JACKSONVILLE, Fla. – The latest financial reports released this week revealed that inflation-fighting efforts have not slowed inflation as much as it should have. Now the big fear is that multiple interest rate hikes designed to fight inflation could potentially lead to a recession.

It’s no secret that most Americans are concerned about money and an upcoming recession. Nationwide Mutual Insurance Company recently surveyed 2,000 people across the country. 68% of Americans expect a recession to happen in the next few months and 80% expect it to be severe.

“The Federal Reserve has raised interest rates a full five percentage point in 12 months and there’s been no time in history when they’ve raised interest rates more than 3 percentage points where a recession hasn’t occurred six to 12 months later. So, people are just looking for history to repeat itself but so far, we’re not exactly seeing signs of that,” said Joe Krier, Financial Analyst for Tidal Flow Trading.
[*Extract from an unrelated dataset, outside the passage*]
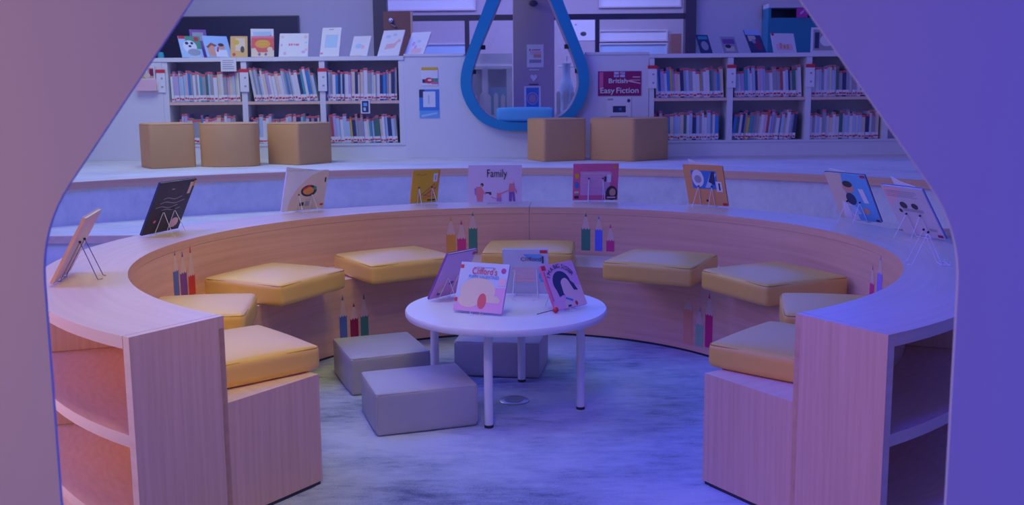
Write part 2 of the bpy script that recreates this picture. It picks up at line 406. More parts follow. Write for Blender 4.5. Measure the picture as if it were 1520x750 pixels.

While Krier believes it is still too early to tell, he says people should keep an eye on the job market.

“There’s a lot of corporations in America that are hanging on to people because they’re not sure if the economy is going to slow down. If you have a job in an industry that tends to lay people off in economic slowdowns, look around because there are other choices out there and if you make a job change before everybody is out looking then you’ll have a lot more success,” said Krier.

Through the first half of 2023, the economy added 1.67 million jobs, the 12th largest January to June total on record, based on data from the Bureau of Labor Statistics.

But recent data shows the employment market is slowing.

“Things are nice and stable for a while and then things just get out of whack and that’s when recessions happen,” said Krier.